GSA Annual Meeting in Seattle, Washington, USA - 2017

Paper No. 72-24
Presentation Time: 9:00 AM-5:30 PM

VARIATION IN ERODED MATERIAL AND ACCUMULATION OF COLUMBIA RIVER SEDIMENTS OFF THE OREGON CONTINENTAL MARGIN SINCE THE LAST GLACIAL MAXIMUM


CHURCHILL, Alyson N.1, CARLSON, Anders E.2, BERVID, Heather D.2, WALCZAK, Maureen H.2, MIX, Alan C.2, STONER, Joseph S.2 and PRAETORIUS, Summer K.3, (1)Department of Geology, Colby College, Waterville, ME 04901, (2)College of Earth, Ocean, and Atmospheric Sciences, Oregon State University, Corvallis, OR 97331, (3)United States Geological Survey, Menlo Park, CA 94025, anchurch@colby.edu

The advance and retreat of the Cordilleran ice sheet during the late Pleistocene shaped the modern Columbia River basin, with multiple catastrophic flooding events from glacial Lake Missoula influenced regional sediment transport and accumulation on the Washington/Oregon continental margin. Likewise, general melting of the Cordilleran ice sheet supplied sediment to the river and continental margin. Although the Columbia River holds great cultural and economic significance for the Pacific Northwest, relatively little is known about changes in regional erosional history and sediment accumulation from the Last Glacial Maximum (LGM, ~26-19 ka) to the present.
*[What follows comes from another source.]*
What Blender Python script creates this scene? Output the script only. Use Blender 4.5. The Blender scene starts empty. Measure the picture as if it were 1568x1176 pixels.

To better understand changes in glacial activity, meltwater runoff, flood events, and erosive processes active in the Pacific Northwest during the LGM and last deglaciation, sediment cores were collected from the Columbia River continental margin during coring cruise OC1706B on the R/V Oceanus in 2017. Two sites, one on a bathymetric rise near the Willapa Canyon submarine fan (02JC; 46.26°N, 125.71°W, 2263 m depth) and another on the upper continental slope south of Astoria Canyon (06JC; 45.89°N, 124.87°W, 761 m depth) were selected for core-scanning X-ray fluorescence (XRF) analysis at Oregon State University at 0.2 mm resolution. Benthic foraminifera oxygen isotopes from the core indicate that these sediments were deposited during and since the LGM.

Sediment elemental ratios in the cores point towards at least three distinct chemostratigraphic units corresponding to changes in provenance and erosional activity of the Columbia River basin. Geochemical provenance tracers obtained from XRF analysis of the cores indicate a change from a mafic source for the oldest sediments that were deposited as a series of turbidite layers to hemipelagic sediments from a felsic source, before transitioning to a Holocene regime. Further geochemical analysis of source samples collected throughout the Columbia River basin will help constrain past changes in provenance of sediments that have accumulated in the offshore environment, as well as provide additional insight on the history of the southern Cordilleran ice sheet and drainage of glacial Lake Missoula.